Protecting the ocean may have benefits. Scientists found that if we protect 30 percent of the ocean from human influence, it's possible we may be able to help fish stocks rebound and create a better oceanic environment.

"There's been huge interest and controversy over how much of the sea we really need to protect in order to safeguard life there and the benefits it provides to humanity," Callum Roberts of England's University of York said. "The science says we should raise our ambitions to protect something of the range of 30 to 40 percent of the oceans from exploitation and harm."

The United Nations currently has a target of 10 percent for protection by 2020. However, in 2014, the World Parks Congress made a recommendation of at least 30 percent.

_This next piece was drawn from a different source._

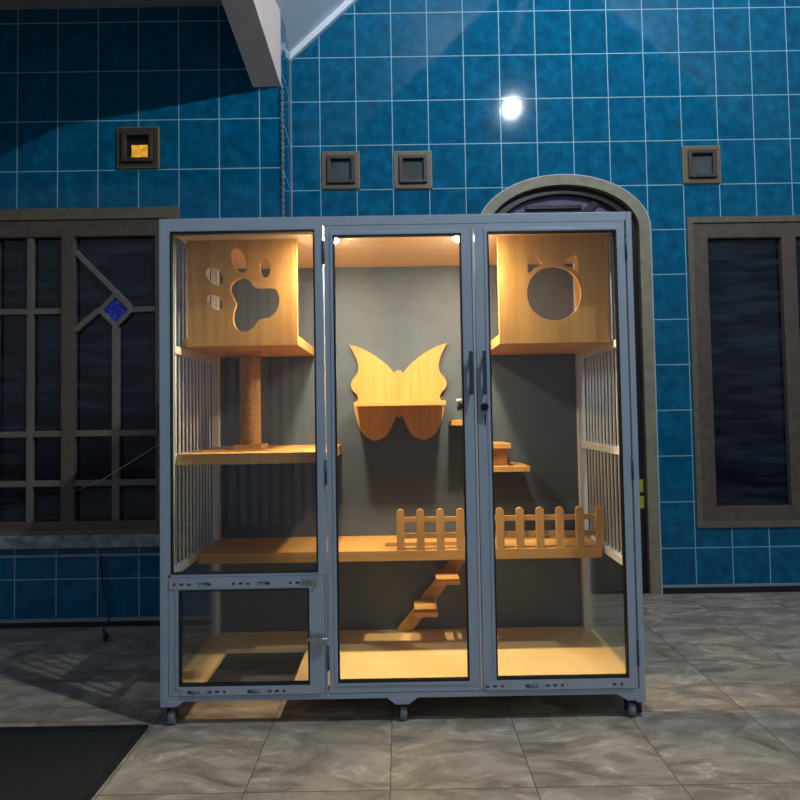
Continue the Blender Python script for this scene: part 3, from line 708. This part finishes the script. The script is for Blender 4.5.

In this latest study, researchers identified studies that asked how much of a particular ocean area should be in Marine Protected Areas (MPAs) to achieve a particular management goal. The scientists grouped them according to five goals: protecting biodiversity, ensuring population connectivity among MPAs, avoiding fisheries and population collapse, maximizing or optimizing fisheries value or yield and satisfying multiple stakeholders.

"What we've done is to extrapolate from their results, to blend the results for a whole variety of different approaches that people have taken, and to come up with a big-picture figure," Roberts said. "The answer isn't a few percent of the sea, which is what we have protected right now. It's a few tens of percent of the sea. The U.N. 10 percent by 2020 target is politically ambitious, but it is only a waypoint, not the endpoint for effective ocean management."

The findings show that 10 percent is too low in order to safeguard marine life and have sustainable fisheries in the long term.

"While at first glance the figures we have presented seem large, they are not surprising," Bethan O'Leary, one of the researchers, said. "Wildlife and habitats evolved in the absence of human industrial exploitation so it is only to be expected that intensively exploiting a large fraction of the oceans is not a viable option in the long term. The natural world needs substantial space free from significant human impact to thrive. The fact that we currently exploit far too much of the sea is one of the root causes of recent fisheries decline and environmental degradation."

The findings were published in the March edition of the journal Conservation Letters.